C’est donc toute le chaîne nucléaire qu’il faut reconsidérer en répondant à trois questions. Quelle place faire au nucléaire en Europe à l’horizon 2020 et compte tenu des engagements pris en matière d’émission de gaz à effet de serre ?. Quelle doit être la stratégie d’EdF, exploitant mis en concurrence depuis Février 1999 ? Comment organiser l’industrie nucléaire pour qu’elle réponde au mieux aux perspectives du secteur, à la nouvelle politique énergétique européenne et à la stratégie d’EdF ?

La position allemande venant après celle de la Suède d’arrêt à terme du nucléaire a au moins ce mérite de mettre fin à l’illusion française : le nucléaire disparaîtra à terme y compris en France si nos partenaires européens venaient à le décider. Si au moment du renouvellement des centrales actuellement en fonctionnement, à l’horizon 2010-2020 la France est seule à vouloir poursuivre l’aventure elle ne le pourra pas car la pression intérieure et extérieure seront trop fortes, parce que la rentabilisation de l’outil industriel sera hors de portée et parce que EdF s’y refusera. Dans la meilleure hypothèse, celle où les Européens estimeront que la sécurité énergétique les oblige à ne pas trop dépendre des sources d’énergie fossiles et à limiter l’effet de serre par le recours au nucléaire, la France ne renouvellera pas terme à terme son parc nucléaire au delà de 2020 car il est absurde de servir « la pointe » avec le nucléaire. Il est donc raisonnable de penser qu’au mieux la part du nucléaire dans la fourniture d’électricité tombera de 85 à 60% laissant une place significative au cycle combiné au gaz. Enfin le parc nucléaire français étant jeune et les progrès dans l’entretien ayant permis d’allonger la durée de vie des centrales actuelles de près de 10 ans, le renouvellement massif du parc français interviendra après que la question se soit posée dans des pays dont le parc est plus ancien.

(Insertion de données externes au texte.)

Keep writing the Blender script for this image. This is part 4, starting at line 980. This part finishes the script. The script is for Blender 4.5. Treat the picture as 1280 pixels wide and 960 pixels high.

Pour EdF la question nucléaire cesse donc d’être centrale à court terme. Certes l’entreprise aura à coeur de maintenir ouverte l’option nucléaire, elle pourra même sous l’incitation des pouvoirs publics commander un réacteur nucléaire de nouvelle génération (EPR) mais fondamentalement les tâches qui sont devant elle sont d’un autre ordre. EdF va devoir tout à la fois apprendre la concurrence dans un univers où elle reste trop protégée en gérant la tension entre clients éligibles et gros clients non éligibles, apprendre à répondre techniquement et commercialement à la demande des clients industriels dans la cogénération, apprendre enfin la fourniture de service en aval du compteur. Ceci la conduira a être plus sensible à ses coûts. Tous ces mouvements stratégiques ont un sens et un seul : le modèle de l’intégration verticale nucléaire de l’ingénierie de centrale à la fourniture surabondante de courant d’origine nucléaire n’a plus d’avenir.

La question nucléaire est donc aujourd’hui essentiellement une question industrielle. Que faire de l’industrie nucléaire française dans la décennie qui vient d’autant que Cogema voit les perspectives du retraitement s’assombrir, que Framatome a besoin de visibilité pour renforcer son partenariat avec Siemens-KWU et qu’Alcatel, actionnaire par accident de Framatome veut céder sa très profitable participation.
Si l’analyse qui précède a quelque validité on peut tracer une perspective. Toute solution franco-française devrait être écartée, une intégration Cogema-Framatome n’apporterait rien à Framatome puisque les 2 entreprises gèrent déjà en commun le cycle du combustible, et conduirait Cogema à engager les réserves prévues pour le financement du démantèlement de la Hague dans une opération risquée. Une intégration EdF-Framatome ressusciterait un modèle condamné d’intégration verticale et handicaperait EdF dans sa réorientation commerciale. Quant au maintien dans le secteur public il est aussi anachronique qu’inutile : Framatome faut il le rappeler était une entreprise privée (groupe Schneider) devenue publique par hasard. Toute solution passe donc à la fois par une alliance industrielle réelle avec Siemens tournée vers le marché mondial et par le retrait progressif de l’Etat actionnaire. Ainsi confortée l’alliance Framatome-Siemens écarterait la perspective d’une consolidation de l’anglais BNFL sur le continent, dégagerait des synergies industrielles dans la mise au point de l’EPR et rendrait aux autorités politiques européennes leur pouvoir quant à l’avenir du nucléaire.